What does it mean to be European?

1. Warning: a pinch of romantic flair and a tad of flamboyant licentia poetica seem very much in order to approach this overwhelming question.

2. If you ask, however, then please take a deep breath and let me answer:

3. You, a kid born in a mining town somewhere in Central Europe who came of age in that same town only to leave it out of sheer ignorance of what’s out there, and to leave it for good and for another not too small but not too large town either, a 1000 miles away, you, who struggled to make a living in foreign lands, soon to discover you have been falling in love with these lands multiple times and that they are home to you now just as your home back there somehow still remains, where your loved ones remained, but new loved ones now exist too and they are very distant to each other, however you hold them dear the same anyway and realize all this did not happen elsewhere but right here, you say, rather right here all along.

4. I see you as this mad teenager; on your way to adulthood and maturity you struggle: against feelings and thoughts and ideas and you only manage to fight your way forward because you do not know it is the hardest struggle you could ever imagine for maturity is certainly not for everybody, but who knows whether it is for you, and now you only know you must go, go, go.

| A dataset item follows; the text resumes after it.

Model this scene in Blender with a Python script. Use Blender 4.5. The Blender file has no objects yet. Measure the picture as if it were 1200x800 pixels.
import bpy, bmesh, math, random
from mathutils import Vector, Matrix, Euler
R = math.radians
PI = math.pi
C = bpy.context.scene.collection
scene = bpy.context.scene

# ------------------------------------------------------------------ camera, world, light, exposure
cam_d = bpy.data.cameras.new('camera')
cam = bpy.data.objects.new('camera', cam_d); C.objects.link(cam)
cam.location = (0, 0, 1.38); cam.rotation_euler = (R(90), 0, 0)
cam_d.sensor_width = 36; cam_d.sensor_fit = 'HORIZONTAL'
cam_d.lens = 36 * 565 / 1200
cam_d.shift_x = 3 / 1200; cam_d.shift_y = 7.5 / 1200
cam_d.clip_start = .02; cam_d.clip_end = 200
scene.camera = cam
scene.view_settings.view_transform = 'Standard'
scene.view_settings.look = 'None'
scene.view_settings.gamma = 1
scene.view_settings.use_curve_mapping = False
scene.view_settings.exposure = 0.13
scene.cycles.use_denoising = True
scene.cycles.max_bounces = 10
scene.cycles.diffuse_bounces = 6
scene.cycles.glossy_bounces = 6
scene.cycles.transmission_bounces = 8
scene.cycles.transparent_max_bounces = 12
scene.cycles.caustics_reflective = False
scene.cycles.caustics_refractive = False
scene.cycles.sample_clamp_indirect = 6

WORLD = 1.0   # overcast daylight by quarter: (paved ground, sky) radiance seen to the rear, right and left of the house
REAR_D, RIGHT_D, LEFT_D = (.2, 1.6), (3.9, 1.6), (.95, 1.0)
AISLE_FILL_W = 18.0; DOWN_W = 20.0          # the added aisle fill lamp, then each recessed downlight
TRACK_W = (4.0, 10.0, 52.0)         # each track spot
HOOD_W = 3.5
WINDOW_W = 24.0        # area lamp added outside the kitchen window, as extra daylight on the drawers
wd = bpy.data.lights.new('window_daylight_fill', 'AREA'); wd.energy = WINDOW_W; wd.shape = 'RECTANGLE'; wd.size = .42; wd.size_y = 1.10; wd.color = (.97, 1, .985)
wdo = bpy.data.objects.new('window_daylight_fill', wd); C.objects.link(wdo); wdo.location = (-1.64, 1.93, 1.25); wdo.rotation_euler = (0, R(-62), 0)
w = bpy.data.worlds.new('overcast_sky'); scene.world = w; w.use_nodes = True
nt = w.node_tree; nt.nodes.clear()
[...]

5. Be advised, though. Hear Luis Garcia Montero, a Spanish poet saying: “Nobody shall bathe in tears twice at the same airport. For there are planes that take off from nowhere and nowhere they land.”

6. You are in peril indeed; you could as well board one of these planes and not return for you would have forgotten what was the word for ‘home’ here, what would you do then, how would you love and oh my, do you know there is many of you suffering this hardship and that you are supposed to build something together for the sake of children you may never see thrive and prosper?

7. Yann Martel was right when he wrote: “Indeed, from my earliest years the idea of transformation has been central to my life. (…) I changed schools, languages, countries and continents a number of times during my childhood. At each change I had the opportunity to re-create myself, to present a new façade, to bury past errors and misrepresentations.”

8. Now I say, while you were roaring down that road your homesickness was replaced with the love for any place.

Aleksander Szojda (Poland)


This article was written in the context of the debate “What does it mean to be European?” organised by the European Civilization Chair of the Natolin campus of the College of Europe and the Geremek Foundation on 4 November 2015.